The company and its partners said Tuesday that about 70 per cent of the 2,200 megawatts of electricity will be going to "one large, industrial off-taker" but declined to name names.

"At this time we're not going to discuss those arrangements," said Dale Coffin, spokesman for Atomic Energy of Canada Ltd., which is teaming up with Energy Alberta to build Canada's first new nuclear power in nearly 25 years.

"We want to get through this first application and then we will, in due course, talk about the off-taker and what the plans are there."

The Peace River oilsands deposit is much smaller than the main Athabasca deposit to the east that includes the oilsands city of Fort McMurray. And the Peace River reserve are often viewed as far more challenging to access.

But in recent years, energy companies have cast a keener gaze on the Peace region - particularly international giant Royal Dutch Shell (NYSE:RDS), which gained full control of Shell Canada earlier this year.

Yet while Shell currently has regulatory applications in the works to more than quadruple its production from the Peace River oilsands by 100,000 barrels per day, the company said Tuesday it had no intention of using nuclear energy to make oil.

"We are not currently pursuing nuclear energy as an energy option in the oilsands," Shell's oilsands spokeswoman, Janet Annesley, said Tuesday from Calgary.

Industry insiders said most of the vast new oilsands projects in the queue over the next decade or more include their own co-generation power plants and therefore wouldn't need nuclear.

Greg Stringham, vice-president of markets for the Canadian Association of Petroleum Producers, said most of the plants envision using natural gas, gassification or even burning some of the bitumen extracted from the oilsands.

"And that generates the steam and the power and the hydrogen and so it fits nicely with the process they're using," he said. "And most of those are net exporters of electricity, so they're not looking to be big consumers."

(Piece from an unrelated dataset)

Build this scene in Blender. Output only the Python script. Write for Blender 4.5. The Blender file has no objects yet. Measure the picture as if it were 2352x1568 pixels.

Stringham said most of the oilsands projects forecast out to 2020 are using variations of current technologies to extract bitumen deposits located deep underground.

Steven Paget, an oilsands analyst with First Energy Capital Corp. in Calgary agreed.

"Typically, power is part of the package."

But Paget also said the power could be shipped by transmission lines to meet the far greater demands of the Athabasca region.

Ally Sutherland, spokeswoman for the Alberta Electric System Operator, which manages the province's power grid, said the province could use all the new power generation that could come from Energy Alberta's nuclear aspirations.

And she said no large industrial customers in the province have mentioned plans to leave the grid in favour of their own, private supply of nuclear energy.